There were plenty of unseemly allegations in the indictment, but frankly the most shocking were not the sexual trysts, buta the purported violations of campaign laws. These, by the way, were at the top of the indictment and are the kind of issues that the state prosecutor’s office was created to investigate.

Leopold allegedly had the plain clothes cops assigned to him for protection collect campaign checks and campaign signs. But what’s worse, he had a county cop, driving a county car, drive him to the site of campaign signs for his Democratic opponent, Joanna Conti. There, Leopold personally removed the signs and threw them away. This happened on three occasions, according to the indictment, and one dark morning before sunrise, Leopold stopped at several locations to remove the signs.

Sex between consenting adults is one thing — even if you get the cops to drive you there and back. But removing and destroying campaign signs of an opponent aided by your law enforcement detail goes way over the line. According to the indictment, the executive protection officers reported this behavior to Chief of Police James Teare, but he did nothing. The police union, which has its own agenda, passed a no confidence vote against the chief.

“With all the serious problems facing our county, it is pathetic to think that John Leopold could have been spending his time slinking around stealing my signs,” Conti said after the indictment. “If these charges are true, Mr. Leopold is not fit to hold office and should resign immediately.”

No Resignation in the Works

Leopold has no intention of resigning. He has continued to do his job and appear in public, smiling and affable. The violations of campaign law are probably the most serious of the charges against him, but is removal from office the fit punishment for destroying campaign signs, or ordering police to collect your own signs after the election?

It turns out Leopold also used the police to do opposition research against his political opponents, included searching of the crime database.

There is an even larger question of why a county executive needs a security detail.

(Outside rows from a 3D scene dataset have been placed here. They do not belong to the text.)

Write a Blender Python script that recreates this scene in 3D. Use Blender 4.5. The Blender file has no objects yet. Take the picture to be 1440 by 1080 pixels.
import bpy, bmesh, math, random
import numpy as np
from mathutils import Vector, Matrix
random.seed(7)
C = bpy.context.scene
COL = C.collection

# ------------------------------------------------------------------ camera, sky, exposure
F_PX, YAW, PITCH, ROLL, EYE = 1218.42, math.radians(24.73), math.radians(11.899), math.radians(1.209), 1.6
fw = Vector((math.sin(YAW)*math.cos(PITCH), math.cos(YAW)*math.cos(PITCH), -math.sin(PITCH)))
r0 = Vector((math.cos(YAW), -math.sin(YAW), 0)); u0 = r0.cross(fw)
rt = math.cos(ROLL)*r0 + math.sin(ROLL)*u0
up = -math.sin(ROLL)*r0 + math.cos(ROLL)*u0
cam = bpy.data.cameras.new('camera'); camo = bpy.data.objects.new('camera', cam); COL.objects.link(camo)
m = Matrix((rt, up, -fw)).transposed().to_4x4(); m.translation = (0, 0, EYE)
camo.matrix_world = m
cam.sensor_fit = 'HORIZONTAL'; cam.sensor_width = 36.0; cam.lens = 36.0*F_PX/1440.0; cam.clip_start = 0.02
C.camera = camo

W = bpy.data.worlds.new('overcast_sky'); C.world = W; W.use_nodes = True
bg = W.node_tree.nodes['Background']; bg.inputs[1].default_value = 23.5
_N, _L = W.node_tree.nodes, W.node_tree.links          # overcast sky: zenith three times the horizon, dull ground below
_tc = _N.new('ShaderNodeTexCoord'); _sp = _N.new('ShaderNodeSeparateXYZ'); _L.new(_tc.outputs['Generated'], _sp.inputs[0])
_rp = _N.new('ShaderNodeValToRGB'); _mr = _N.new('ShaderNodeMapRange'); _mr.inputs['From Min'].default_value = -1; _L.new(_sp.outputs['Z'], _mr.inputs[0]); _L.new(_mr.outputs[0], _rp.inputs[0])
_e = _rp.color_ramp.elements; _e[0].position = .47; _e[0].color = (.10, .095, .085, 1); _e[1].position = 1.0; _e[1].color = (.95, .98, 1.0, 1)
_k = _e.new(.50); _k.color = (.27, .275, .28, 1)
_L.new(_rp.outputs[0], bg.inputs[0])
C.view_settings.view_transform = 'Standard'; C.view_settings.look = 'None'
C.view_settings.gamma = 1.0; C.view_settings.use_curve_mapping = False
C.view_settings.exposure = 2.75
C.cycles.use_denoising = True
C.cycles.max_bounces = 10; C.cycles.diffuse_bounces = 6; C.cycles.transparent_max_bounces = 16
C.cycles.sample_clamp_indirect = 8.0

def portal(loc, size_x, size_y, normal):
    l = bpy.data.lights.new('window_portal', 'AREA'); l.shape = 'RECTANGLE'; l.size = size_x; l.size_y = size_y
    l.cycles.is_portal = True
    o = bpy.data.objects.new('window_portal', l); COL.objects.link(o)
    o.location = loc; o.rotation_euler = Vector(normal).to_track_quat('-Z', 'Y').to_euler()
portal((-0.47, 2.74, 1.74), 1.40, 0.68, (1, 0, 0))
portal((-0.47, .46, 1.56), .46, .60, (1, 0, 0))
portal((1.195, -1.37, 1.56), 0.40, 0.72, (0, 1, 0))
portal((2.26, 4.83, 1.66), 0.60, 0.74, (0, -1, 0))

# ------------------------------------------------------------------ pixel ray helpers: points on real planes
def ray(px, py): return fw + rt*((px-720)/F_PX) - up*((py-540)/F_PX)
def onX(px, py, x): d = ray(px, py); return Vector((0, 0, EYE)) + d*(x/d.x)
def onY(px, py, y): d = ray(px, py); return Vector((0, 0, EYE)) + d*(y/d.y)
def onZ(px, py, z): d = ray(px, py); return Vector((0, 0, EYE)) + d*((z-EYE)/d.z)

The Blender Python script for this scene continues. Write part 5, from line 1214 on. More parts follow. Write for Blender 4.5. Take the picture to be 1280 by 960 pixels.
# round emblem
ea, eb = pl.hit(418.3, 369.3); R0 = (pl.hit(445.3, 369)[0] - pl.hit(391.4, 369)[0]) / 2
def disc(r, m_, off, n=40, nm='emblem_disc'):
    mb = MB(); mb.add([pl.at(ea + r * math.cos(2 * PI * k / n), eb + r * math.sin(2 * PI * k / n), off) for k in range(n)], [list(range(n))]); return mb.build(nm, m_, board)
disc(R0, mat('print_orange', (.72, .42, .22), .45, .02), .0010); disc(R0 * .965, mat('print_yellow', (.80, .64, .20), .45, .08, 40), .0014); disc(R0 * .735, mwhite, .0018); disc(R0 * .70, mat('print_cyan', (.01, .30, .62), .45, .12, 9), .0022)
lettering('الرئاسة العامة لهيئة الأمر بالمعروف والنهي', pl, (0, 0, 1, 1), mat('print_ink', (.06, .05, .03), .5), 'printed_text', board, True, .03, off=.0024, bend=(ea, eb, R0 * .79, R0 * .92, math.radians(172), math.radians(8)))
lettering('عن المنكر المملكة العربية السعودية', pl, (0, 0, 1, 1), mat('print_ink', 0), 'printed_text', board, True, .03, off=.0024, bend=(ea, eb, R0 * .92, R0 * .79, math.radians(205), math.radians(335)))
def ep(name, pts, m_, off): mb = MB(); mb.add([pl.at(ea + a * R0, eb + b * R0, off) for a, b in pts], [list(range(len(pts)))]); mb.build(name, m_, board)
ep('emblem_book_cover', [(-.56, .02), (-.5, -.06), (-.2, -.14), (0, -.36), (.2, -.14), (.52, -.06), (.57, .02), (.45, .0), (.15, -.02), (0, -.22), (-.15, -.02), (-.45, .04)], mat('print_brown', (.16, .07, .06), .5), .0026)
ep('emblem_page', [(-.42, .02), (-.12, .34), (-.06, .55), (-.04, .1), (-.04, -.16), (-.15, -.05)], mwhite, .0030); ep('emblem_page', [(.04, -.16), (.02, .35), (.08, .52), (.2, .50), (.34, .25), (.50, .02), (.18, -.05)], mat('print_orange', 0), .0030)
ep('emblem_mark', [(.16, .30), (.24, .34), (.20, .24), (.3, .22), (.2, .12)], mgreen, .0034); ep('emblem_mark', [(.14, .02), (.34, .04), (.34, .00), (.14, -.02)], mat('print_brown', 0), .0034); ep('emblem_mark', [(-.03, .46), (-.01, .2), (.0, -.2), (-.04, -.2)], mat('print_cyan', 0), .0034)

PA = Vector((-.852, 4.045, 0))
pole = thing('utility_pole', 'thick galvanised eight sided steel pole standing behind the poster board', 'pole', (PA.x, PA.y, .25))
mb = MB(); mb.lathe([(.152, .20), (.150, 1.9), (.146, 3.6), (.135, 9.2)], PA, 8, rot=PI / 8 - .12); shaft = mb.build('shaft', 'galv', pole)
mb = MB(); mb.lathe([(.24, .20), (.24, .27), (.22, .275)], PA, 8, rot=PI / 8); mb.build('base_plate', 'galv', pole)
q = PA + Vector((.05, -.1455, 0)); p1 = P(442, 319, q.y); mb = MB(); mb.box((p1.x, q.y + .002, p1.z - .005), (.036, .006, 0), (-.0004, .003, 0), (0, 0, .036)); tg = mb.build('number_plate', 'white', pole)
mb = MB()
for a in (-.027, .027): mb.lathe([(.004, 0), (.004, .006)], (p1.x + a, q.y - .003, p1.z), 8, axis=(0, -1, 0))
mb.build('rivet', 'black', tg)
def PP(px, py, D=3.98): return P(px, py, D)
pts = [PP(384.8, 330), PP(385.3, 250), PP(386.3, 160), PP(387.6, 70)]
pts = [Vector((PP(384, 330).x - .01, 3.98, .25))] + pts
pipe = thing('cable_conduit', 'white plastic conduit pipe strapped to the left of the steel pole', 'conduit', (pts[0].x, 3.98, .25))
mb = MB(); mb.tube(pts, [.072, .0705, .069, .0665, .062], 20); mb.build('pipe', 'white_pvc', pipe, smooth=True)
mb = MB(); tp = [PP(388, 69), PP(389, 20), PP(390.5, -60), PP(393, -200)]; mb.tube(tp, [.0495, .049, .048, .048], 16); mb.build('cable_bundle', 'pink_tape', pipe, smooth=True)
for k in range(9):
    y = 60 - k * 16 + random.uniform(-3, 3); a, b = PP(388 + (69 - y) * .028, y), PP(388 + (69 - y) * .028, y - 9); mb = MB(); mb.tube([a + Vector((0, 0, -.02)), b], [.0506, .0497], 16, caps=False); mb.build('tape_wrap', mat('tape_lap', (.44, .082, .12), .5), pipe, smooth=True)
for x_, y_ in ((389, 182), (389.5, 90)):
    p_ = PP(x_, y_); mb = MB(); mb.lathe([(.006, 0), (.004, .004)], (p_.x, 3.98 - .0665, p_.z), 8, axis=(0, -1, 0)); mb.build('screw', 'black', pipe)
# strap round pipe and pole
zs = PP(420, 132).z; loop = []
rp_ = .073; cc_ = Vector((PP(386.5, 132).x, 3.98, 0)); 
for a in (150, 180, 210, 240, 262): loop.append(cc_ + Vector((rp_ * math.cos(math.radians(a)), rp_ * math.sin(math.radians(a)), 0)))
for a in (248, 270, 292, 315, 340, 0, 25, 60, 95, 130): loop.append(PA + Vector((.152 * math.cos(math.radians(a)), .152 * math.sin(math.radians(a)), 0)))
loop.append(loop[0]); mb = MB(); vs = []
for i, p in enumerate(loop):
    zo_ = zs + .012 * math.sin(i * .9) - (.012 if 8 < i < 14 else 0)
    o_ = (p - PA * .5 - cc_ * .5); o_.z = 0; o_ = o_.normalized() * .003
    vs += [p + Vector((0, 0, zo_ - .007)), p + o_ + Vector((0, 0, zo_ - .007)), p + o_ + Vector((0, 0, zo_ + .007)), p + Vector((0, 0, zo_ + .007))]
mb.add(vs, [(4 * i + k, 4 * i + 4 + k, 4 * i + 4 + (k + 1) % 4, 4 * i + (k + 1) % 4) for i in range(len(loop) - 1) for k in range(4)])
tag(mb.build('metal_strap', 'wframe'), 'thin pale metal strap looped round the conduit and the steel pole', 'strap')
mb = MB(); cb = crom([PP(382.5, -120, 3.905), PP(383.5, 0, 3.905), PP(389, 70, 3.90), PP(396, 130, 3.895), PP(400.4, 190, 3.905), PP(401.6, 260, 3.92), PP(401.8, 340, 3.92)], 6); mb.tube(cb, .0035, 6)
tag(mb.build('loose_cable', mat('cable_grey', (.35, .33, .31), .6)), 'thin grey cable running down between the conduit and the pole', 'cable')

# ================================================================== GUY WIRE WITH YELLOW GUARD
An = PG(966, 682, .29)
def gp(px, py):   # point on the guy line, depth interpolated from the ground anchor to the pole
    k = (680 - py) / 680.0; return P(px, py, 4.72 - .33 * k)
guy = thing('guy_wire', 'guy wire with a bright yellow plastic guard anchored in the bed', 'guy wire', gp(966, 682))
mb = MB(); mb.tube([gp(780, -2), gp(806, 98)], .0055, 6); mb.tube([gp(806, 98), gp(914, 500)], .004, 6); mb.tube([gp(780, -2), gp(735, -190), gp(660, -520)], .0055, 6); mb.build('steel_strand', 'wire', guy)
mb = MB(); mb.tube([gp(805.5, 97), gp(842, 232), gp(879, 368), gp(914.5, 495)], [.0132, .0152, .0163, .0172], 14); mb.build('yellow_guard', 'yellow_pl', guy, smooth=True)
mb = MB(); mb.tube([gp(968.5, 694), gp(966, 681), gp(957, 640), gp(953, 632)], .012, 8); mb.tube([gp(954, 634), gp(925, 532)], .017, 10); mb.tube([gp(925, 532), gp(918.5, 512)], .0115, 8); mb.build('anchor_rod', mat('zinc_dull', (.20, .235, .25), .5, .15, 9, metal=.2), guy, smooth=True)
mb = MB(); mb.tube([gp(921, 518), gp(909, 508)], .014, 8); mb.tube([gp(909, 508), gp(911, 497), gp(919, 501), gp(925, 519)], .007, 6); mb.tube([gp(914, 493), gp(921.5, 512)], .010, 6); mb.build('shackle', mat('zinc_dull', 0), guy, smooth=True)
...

The police will insist that it is necessary part of their job, but what is a police chief appointed by the county executive going to say? The county executives in Howard, Prince George’s and Montgomery counties all have these cops driving them and guarding them. Do they really need sworn law enforcement officers to do that? Couldn’t a security guard or a retired cop do the job, if the exec needs a driver? What kind of threats do they forestall?

As Conti said in her statement, “What a mess.”

Sen. Ed Reilly, a Republican who served on council before he was appointed to the Senate, said that with a charter review commission working on improvements to the county charter, now would be time to have “a good discussion” about the process for replacing members of the council and the county executive, if necessary.